Gators Chomping on Cold, Hard Cash

UF ranks third among the nation's high-revenue athletic programs, behind Texas and Ohio State

Big-time college football is very, very lucrative. One doesn't have to look very far past ESPN's $2.25 billion TV deal with the SEC to figure that out. But thankfully, there's a report from SportsBusiness Journal to tidy it all up for us in a little column.

The highest-revenue college football programs last year:

1.  Texas - $72.95 million
2.  Georgia - $67.05 million
3.  Florida - $66.1 million
4.  Ohio State - $65.16 million
5.  Notre Dame - $59.77 million
6.  Auburn - $59.67 million
7.  Michigan - $57.46 million
8.  Alabama - $57.37 million
9.  Penn State - $53.76 million
10.  LSU - $52.68 million

If one were to include all sports, just replace Georgia with Ohio State, whose bump just might be attributed to their success cornering the Iranian protest community sweatshirt market.
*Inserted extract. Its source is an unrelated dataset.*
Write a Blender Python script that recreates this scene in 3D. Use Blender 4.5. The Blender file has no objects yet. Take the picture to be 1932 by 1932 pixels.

Texas, where Mack Brown reigns over a horde of recruits whose high school programs could top some D-I schools, tops the pile with a haul of $120.3 million.  OSU comes second with $118 million, and the Gators are third, again, with a total athletic department revenue of $106 million.

It's hard to believe how much fans -- and media, for that matter -- spend on college programs in fairly bleak economic times. Those are absolutely staggering figures, but what's more notable is the divide between large conference programs (five of those teams are in the SEC, three in the Big Ten) and everyone else.  The Florida athletic department is "giving" $6 million dollars to the university to cover a shortage in state funding, while the University of Miami will be taking a bus to two games next season to save on airfare. 

With the exception of Notre Dome, who must keep Charlie Weis filled with donuts and the blood of the innocent, the top ten are all winning programs at large state schools with untold alumni and a wide geographic reach.  No surprise there, though we suspect Urban Meyer is starting to grasp what Biggie Smalls meant when he wrote his economic theory, "mo' money, mo' problems."